● Task material:
::::::::
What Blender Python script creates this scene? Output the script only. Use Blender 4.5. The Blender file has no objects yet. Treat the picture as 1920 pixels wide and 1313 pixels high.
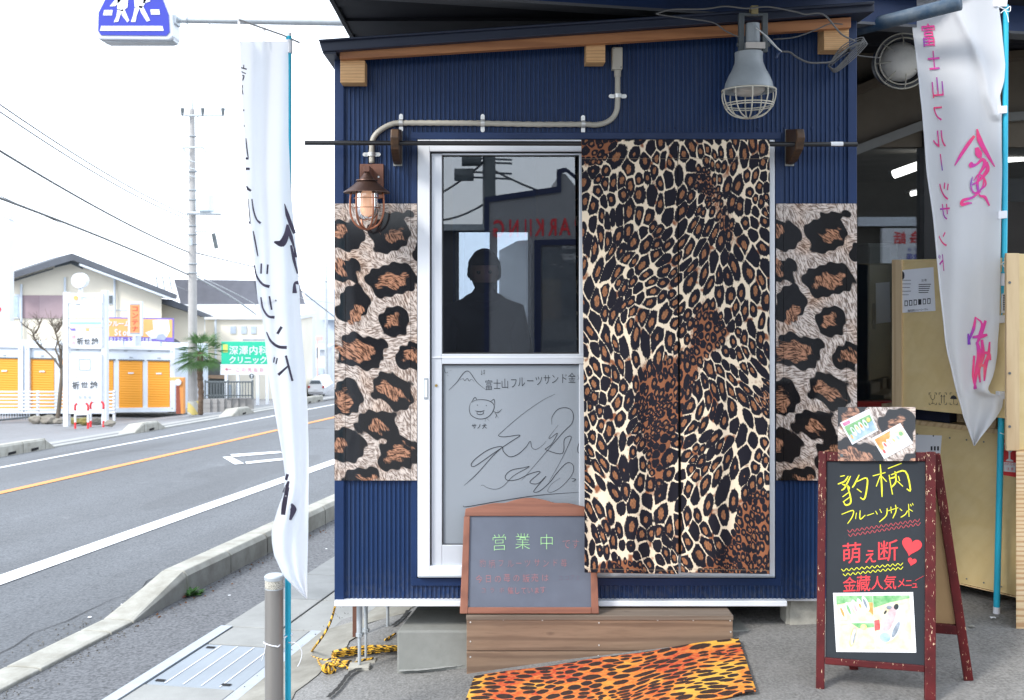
::::::::
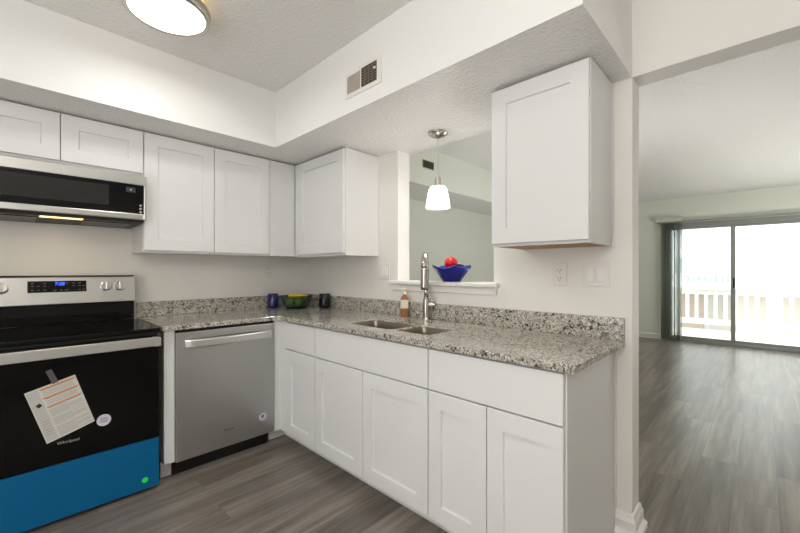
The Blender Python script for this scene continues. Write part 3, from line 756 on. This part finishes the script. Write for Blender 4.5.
::::::::
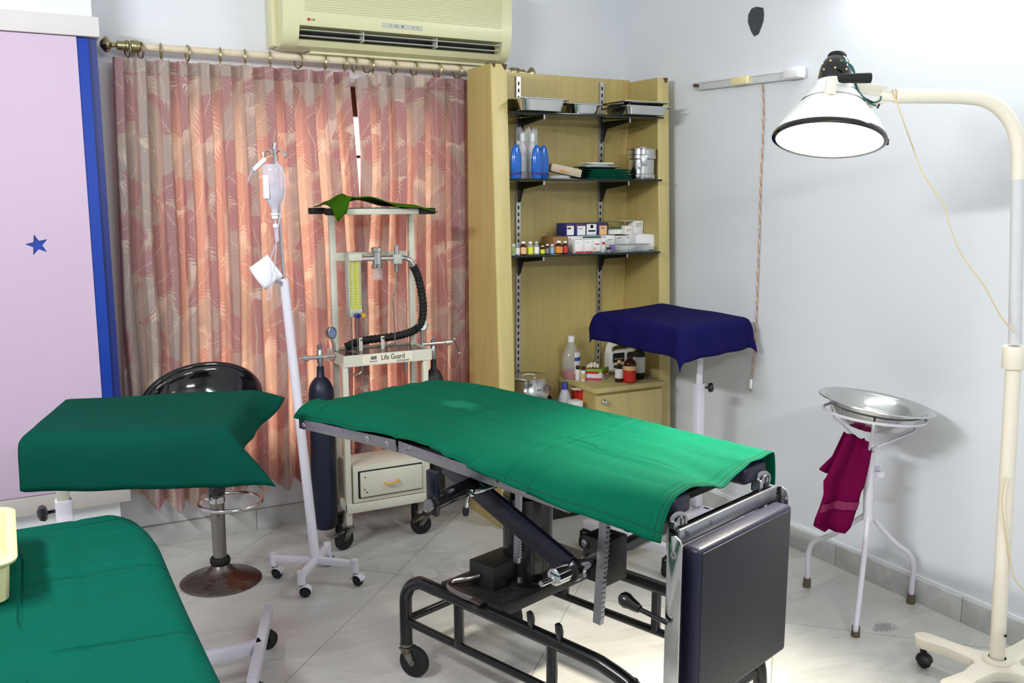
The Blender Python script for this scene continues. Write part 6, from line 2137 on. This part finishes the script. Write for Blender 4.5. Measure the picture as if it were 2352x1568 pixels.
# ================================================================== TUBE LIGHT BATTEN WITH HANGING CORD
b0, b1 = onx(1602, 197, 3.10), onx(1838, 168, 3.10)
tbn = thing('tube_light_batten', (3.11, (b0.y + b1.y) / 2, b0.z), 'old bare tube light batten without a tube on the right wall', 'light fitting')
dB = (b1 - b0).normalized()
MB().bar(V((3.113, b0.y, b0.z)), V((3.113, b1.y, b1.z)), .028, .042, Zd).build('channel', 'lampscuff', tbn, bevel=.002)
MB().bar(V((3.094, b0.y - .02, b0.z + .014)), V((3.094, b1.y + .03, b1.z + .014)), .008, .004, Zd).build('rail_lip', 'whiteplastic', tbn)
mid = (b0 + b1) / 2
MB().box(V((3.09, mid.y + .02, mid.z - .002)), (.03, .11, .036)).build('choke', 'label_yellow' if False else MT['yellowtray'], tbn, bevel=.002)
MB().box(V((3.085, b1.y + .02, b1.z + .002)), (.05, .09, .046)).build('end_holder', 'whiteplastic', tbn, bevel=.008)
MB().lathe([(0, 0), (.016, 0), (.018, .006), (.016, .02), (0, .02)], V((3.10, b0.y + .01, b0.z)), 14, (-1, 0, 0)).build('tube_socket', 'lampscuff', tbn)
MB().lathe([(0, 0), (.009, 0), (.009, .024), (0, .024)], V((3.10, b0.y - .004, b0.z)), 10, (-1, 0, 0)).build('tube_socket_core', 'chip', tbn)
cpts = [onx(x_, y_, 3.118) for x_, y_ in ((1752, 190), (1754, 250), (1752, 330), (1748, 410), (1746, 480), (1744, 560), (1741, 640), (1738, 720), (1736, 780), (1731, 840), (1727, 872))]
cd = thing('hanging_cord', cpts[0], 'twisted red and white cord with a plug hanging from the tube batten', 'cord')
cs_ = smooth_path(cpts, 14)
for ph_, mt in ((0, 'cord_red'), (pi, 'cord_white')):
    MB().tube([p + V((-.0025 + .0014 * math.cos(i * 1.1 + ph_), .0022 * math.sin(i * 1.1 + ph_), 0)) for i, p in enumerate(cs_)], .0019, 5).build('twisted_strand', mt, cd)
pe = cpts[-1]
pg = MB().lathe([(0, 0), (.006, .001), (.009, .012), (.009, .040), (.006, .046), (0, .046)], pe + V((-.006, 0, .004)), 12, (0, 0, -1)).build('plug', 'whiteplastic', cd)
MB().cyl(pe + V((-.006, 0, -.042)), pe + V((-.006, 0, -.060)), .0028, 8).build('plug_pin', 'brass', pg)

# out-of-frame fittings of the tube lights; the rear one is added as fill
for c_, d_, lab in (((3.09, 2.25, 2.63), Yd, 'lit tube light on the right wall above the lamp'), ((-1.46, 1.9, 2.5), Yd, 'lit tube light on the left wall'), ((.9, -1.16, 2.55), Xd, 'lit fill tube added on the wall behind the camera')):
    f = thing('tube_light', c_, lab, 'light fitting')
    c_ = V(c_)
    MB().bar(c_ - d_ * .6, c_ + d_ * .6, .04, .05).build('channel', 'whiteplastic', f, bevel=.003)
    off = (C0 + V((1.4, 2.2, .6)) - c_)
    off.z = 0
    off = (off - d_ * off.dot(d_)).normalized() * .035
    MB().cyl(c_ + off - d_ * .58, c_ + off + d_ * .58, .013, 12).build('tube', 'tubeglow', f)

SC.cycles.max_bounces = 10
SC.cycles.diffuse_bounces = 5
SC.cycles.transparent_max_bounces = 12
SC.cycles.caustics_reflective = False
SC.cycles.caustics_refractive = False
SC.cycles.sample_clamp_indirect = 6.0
::::::::
Reply with one number: the count of lines in the entries that include the word "finishes".

● Answer for this exercise:
2